The Valley of course has its poor pockets, but less so than the city. It also has less of the ultra-rich. In reality the Valley is what Los Angeles should be — mixed and middle class. It is a place of upward aspirations, particularly for Latinos who, according to a recent poll, are even more in favor of secession that Anglo Valleyites.

The problem here, however, is not so much what the rabbis will say, but why in God’s name they are saying it at all. Secession has many weaknesses, but also a solid rationale. It is a logical citizen and business response to an almost completely dysfunctional system that essentially benefits those who really now rule the L.A. roost — the public employee unions, the Mandarin bureaucrats and well-connected developers.

Rabbis, priests and imams on the council may not have seen this reality, because most of their time has been spent talking to the L.A. academics and activists who make their living portraying our city as hell on earth. The clerics seem may buy into the notion of a city not of often-multiethnic neighborhoods, but of a kind of tribal city dominated by clans identified by racial pedigree. They don’t see what works in Los Angeles — its neighborhoods — and what doesn’t — the city government and its main institutions.

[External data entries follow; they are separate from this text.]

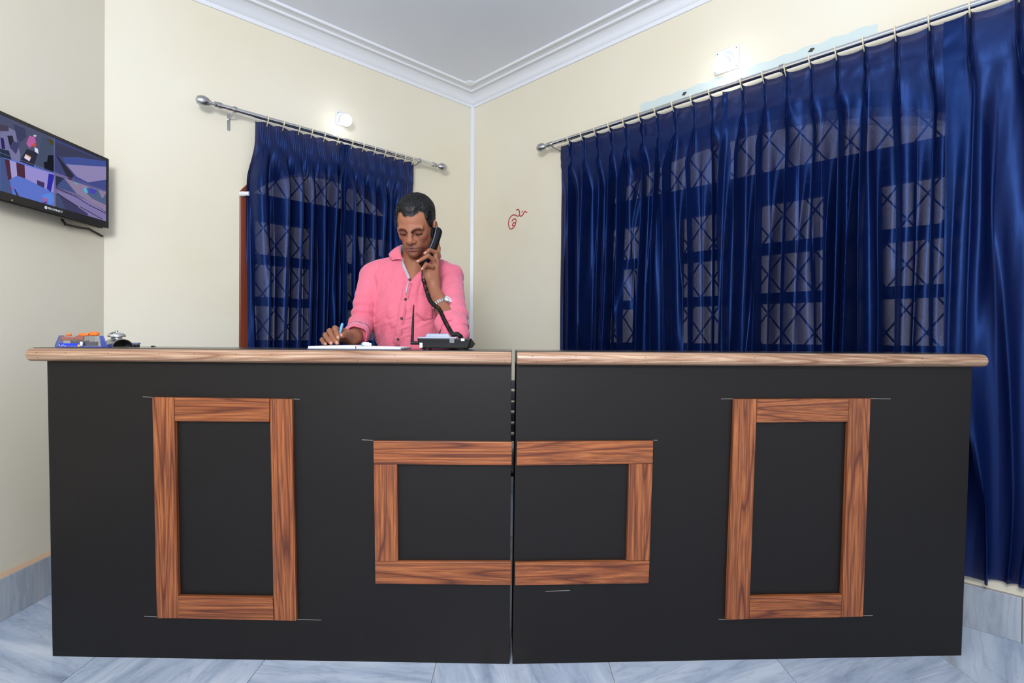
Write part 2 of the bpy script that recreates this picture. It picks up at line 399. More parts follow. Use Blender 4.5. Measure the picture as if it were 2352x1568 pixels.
# crown mouldings, mitred in the far corner
def crown(name, path, profile):
    pts = [np.array(p, float) for p in path]; V = []; K = len(profile)
    for i, p in enumerate(pts):
        def nrm(a, b): t = (b - a); t = t / np.linalg.norm(t); return np.array([t[1], -t[0], 0])
        ns = []
        if i > 0: ns.append(nrm(pts[i - 1], p))
        if i < len(pts) - 1: ns.append(nrm(p, pts[i + 1]))
        m = sum(ns); m /= np.linalg.norm(m); m = m / (m @ ns[0])
        V += [p + m * a + ZZ * b for a, b in profile]
    Fs = [(i * K + k, (i + 1) * K + k, (i + 1) * K + (k + 1) % K, i * K + (k + 1) % K) for i in range(len(pts) - 1) for k in range(K)]
    return struct(MB().add(V, Fs).build(name, M['plaster'], smooth=True))
CP = [(-.005, 2.538), (.010, 2.538), (.012, 2.556), (.018, 2.559), (.020, 2.562)]
CP += [(.022 + .055 * (1 - cos(t)), 2.564 + .040 * sin(t)) for t in [pi / 2 * k / 6 for k in range(7)]]
CP += [(.080, 2.603), (.083, 2.597), (.093, 2.597), (.096, 2.604), (.096, 2.606), (.142, 2.606), (.144, 2.599), (.154, 2.599), (.157, 2.606), (.157, 2.62), (-.005, 2.62)]
pL = wpt('L', SL, 0, 0); path = [np.array([XL, -1.3, 0]), pL, wpt('L', 0, 0, 0), wpt('R', 5.3, 0, 0)]
crown('trim_1', path, CP)
c0 = CN + (nL + nR) * .157
struct(MB().lathe(c0 + ZZ * 2.612, -ZZ, [(.040, 0), (.040, .006), (.034, .010), (.0001, .011)], 28).build('trim_2', M['plaster'], smooth=True))
# PVC cable duct running down the corner
struct(MB().prism([CN + nL * a + nR * b + ZZ * 0.14 for a, b in ((0, 0), (.024, 0), (.024, .010), (.010, .024), (0, .024))], ZZ * 2.40).build('trim_3', M['white_plastic'], bevel=.002))

# marble skirting, piece by piece
def skirting(name, pts, piece=.62):
    a, b = [np.array(p, float) for p in pts]; L = np.linalg.norm(b - a); t = (b - a) / L; n = np.array([t[1], -t[0], 0])
    base = struct(MB().prism([a + n * .004, b + n * .004, b - n * .002, a - n * .002], ZZ * .146).build(name, M['grout']))
    k = 0; s = .0
    while s < L - .02:
        e = min(s + piece, L); g = .001
        P = [a + t * (s + g) + n * .004, a + t * (e - g) + n * .004, a + t * (e - g) + n * .016, a + t * (s + g) + n * .016]
        MB().prism(P, ZZ * .145).build('skirting_piece', M['skirting'], base, bevel=.0015); s = e
    return base
bl = skirting('baseboard_left', [(XL, -1.3, 0), (XL, YL, 0)])
MB().prism([(XL + .0, -1.3, .1455), (XL + .013, -1.3, .1455), (XL + .002, -1.3, .158), (XL, -1.3, .158)], (0, YL + 1.3, 0)).build('mortar_line', simple('peach_mortar', (.62, .42, .28), .8), bl)
skirting('baseboard_back', [wpt('L', SL, 0, 0), wpt('L', 0, 0, 0)])
skirting('baseboard_right', [wpt('R', 0, 0, 0), wpt('R', 5.3, 0, 0)], .695)

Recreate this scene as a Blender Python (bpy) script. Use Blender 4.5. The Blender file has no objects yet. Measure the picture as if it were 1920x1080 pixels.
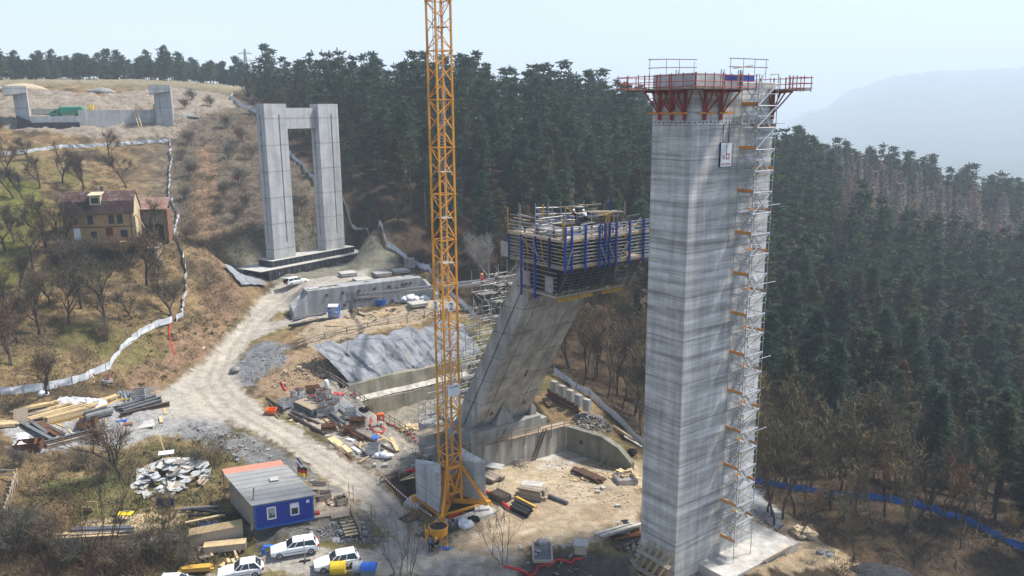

The anti-secession forces — you will see gobs of union and special-interest money spent to kill this fading movement — will cynically play on this kind of communalism to prop up a distant, unresponsive and sickeningly smug government system. Their real goal is not to help the poor, but to ride the middle class and small businesses in order to prop up the well-connected and the bureaucracy.

Most rabbis are not necessarily experts at seeing these things. They rely too much on Abraham Heschel and not enough on Max Weber. They often mistake nuanced issues of politics and geography for great moral issues.

These rabbis should worry less about the impoverished pockets, and more about the middle class Angelenos, many of them Jewish, who work hard, pay taxes and, in return, get overpriced, often inefficient services, horrific schools and an imploding infrastructure. After all, it’s the middle class residents who pay most of the taxes and create the jobs which in turn help the poor, whose basic goal, for the most part, is to join the middle class themselves. There’s a moral dimension here, too, but one that clerics may too easily overlook.

Secession may not be the best way to achieve justice for this community, if for no other reason because it will never overcome the institutional opposition of so many entrenched forces. But civic reform — such as breaking Los Angeles into a more responsive borough system — is an option that has barely been considered as an alternative to the current mess. It’s not likely to get on the religious radar screen.

Instead of essentially endorsing the status quo, our religious leaders would do better to look at what the purpose of government is — which is to serve the people so they can better help themselves. They should look more deeply into why so many Valley residents signed the secession petitions in the first place. And, out of respect for those sentiments, they should avoid offering what some might see as the Almighty’s edict on what is essentially a question of political efficiency and responsiveness.